Hassan addressed recent concerns surrounding the hike in deposit insurance coverage and emphasized the need for periodic reviews to ensure adequacy and credibility.

He explained that the decision to increase deposit insurance limits was based on various factors, including the average deposit size, inflation impact, GDP per capita, and exchange rate fluctuations.

Despite the coverage extending to approximately 98% of depositors, Hassan underscored the critical gap between the number of depositors covered and the value of deposits insured.

He stressed that while nearly all depositors are accounted for, only a quarter of the total value of deposits is protected, leaving a significant portion of funds vulnerable to risk.

“The coverage is just 25% of the total value of the deposits,” Hassan affirmed, highlighting the disparity between the number of depositors covered and the actual value of deposits within the banking system.

Moreover, Hassan addressed concerns about moral hazard, emphasizing that the presence of uninsured deposits would incentivize banks to exercise market discipline and mitigate risks associated with reckless behavior.

“The quantum of deposits not covered will enable banks to exercise market discipline and eliminate the issue of moral hazards,” Hassan stated, suggesting that the lack of full coverage serves as a safeguard against irresponsible banking practices.

However, Hassan’s revelations have prompted calls for greater regulatory oversight and transparency within Nigeria’s financial institutions.
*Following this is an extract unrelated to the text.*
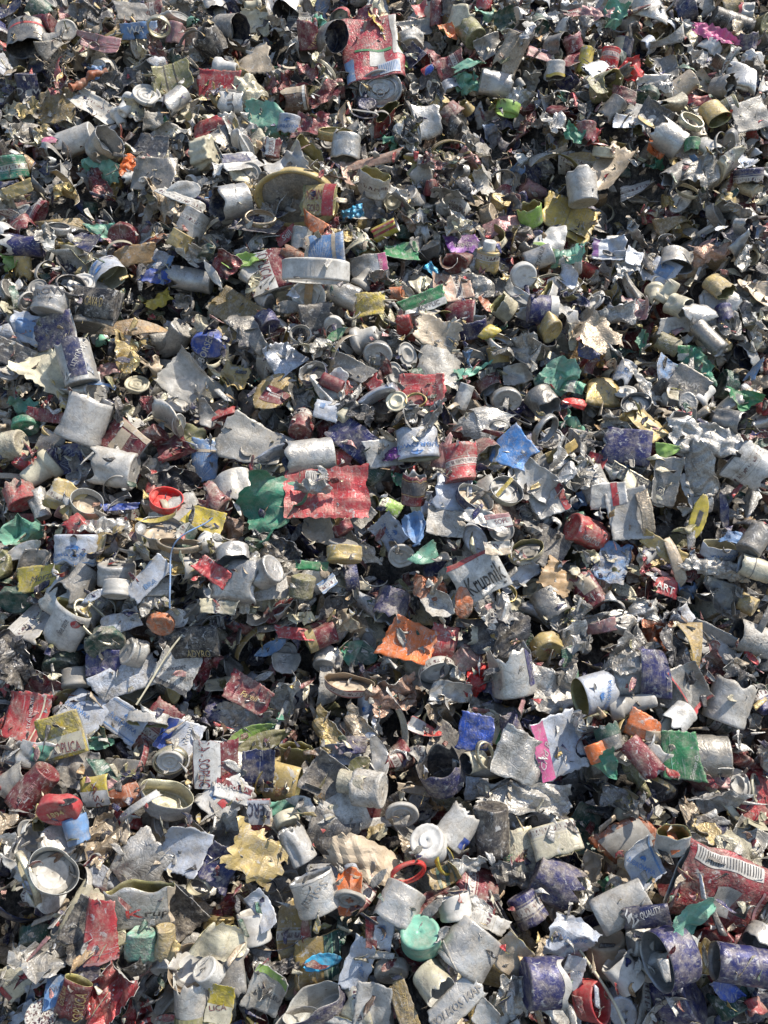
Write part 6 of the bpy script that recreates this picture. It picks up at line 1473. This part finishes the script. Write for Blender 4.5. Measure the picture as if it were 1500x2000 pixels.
# crumbs and flakes lying over everything
rngC = np.random.default_rng(5); fl = []
for k in range(30):
    P = sheet(rngC, rngC.uniform(.005, .013), rngC.uniform(.002, .008), n=6, jag=.12, corner=.35, curl=rngC.uniform(.2, 1.6)*rngC.choice([-1, 1]), folds=int(rngC.integers(0, 2)), crump=.4, shape=str(rngC.choice(['rect', 'tri', 'leaf']))); fl.append(shell(P, .0003))
vs, fs, ms, o_ = [], [], [], 0
for k in range(9000):
    v, f, mi = fl[rngC.integers(0, 30)]; u = rngC.uniform(-.50, .90); hw = .42 + .27*(u+.4)/1.2; x = rngC.uniform(-hw, hw)
    i, j = int((x-X0)/CELL), int((u-U0)/CELL)
    lowness = Hm[max(0, i-6):i+7, max(0, j-6):j+7].mean() - Hm[i, j]
    if lowness < .001 and rngC.random() > .12: continue
    R = rand_rot(rngC, .7); V = (R @ v.T).T*rngC.uniform(.6, 1.4); n = drop(V, x, u, .7)
    vs.append(V + np.array([x, u, n])); fs.append(f+o_); ms.append(mi); o_ += len(V)
o = link('scrap_crumbs', mesh('scrap_crumbs', P0 + np.concatenate(vs) @ FR, np.concatenate(fs), np.concatenate(ms), [M['s_outer'], M['s_inner']]))
setp(o, 'tiny metal flakes and crumbs scattered over the whole heap', 'scrap mass', kind='stuff')
print('heroes', len(heroes), ncount)

# ------------------------------------------------------------------ labels: what each scattered piece looks like and what it lies beside
NOUN = dict(metal_shard=['metal shard', 'torn plate', 'bent metal scrap'], crumpled_foil=['crumpled foil'], metal_sleeve=['crushed sleeve'], bottle_cap=['bottle cap'], metal_strip=['bent strip'],
            round_disc=['plastic disc'], hoop=['thin ring'], plastic_film=['film scrap'], plastic_stopper=['plastic pourer'])
marks = [(h[0], h[1], h[5]) for h in heroes if h[5]]
def rel(dx, dy):
    if abs(dx) < .4*abs(dy): return 'above' if dy < 0 else 'below'
    if abs(dy) < .4*abs(dx): return 'left of' if dx < 0 else 'right of'
    return ('above and ' if dy < 0 else 'below and ') + ('left of' if dx < 0 else 'right of')
seen = {h[6] for h in heroes}
for o, kind, cn, x, y, mn in placed:
    near = sorted(marks, key=lambda m: (m[0]-x)**2 + (m[1]-y)**2)[:7]; done = None
    cand = []
    nn = NOUN[kind][0]
    for m in near[:3]: cand.append('%s %s %s the %s' % (HUE[cn], nn, rel(x-m[0], y-m[1]), m[2]))
    for a in near[:4]:
        for b in near[1:]:
            if a is not b: cand.append('%s %s %s the %s, near the %s' % (HUE[cn], nn, rel(x-a[0], y-a[1]), a[2], b[2]))
    for c in cand:
        if c not in seen and 4 <= len(c.split()) <= 16: done = c; break
    if done is None: done = cand[0]
    seen.add(done); setp(o, done, FNAME[kind][0], FNAME[kind][1])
Critics argue that the current level of deposit insurance falls short of providing adequate protection for depositors, especially in the event of bank failures or financial crises.

The disclosure comes amid ongoing efforts by regulatory authorities to bolster depositor confidence and strengthen the resilience of the banking sector. With concerns mounting over the stability of Nigeria’s financial system, stakeholders are urging for proactive measures to address vulnerabilities and enhance consumer protection.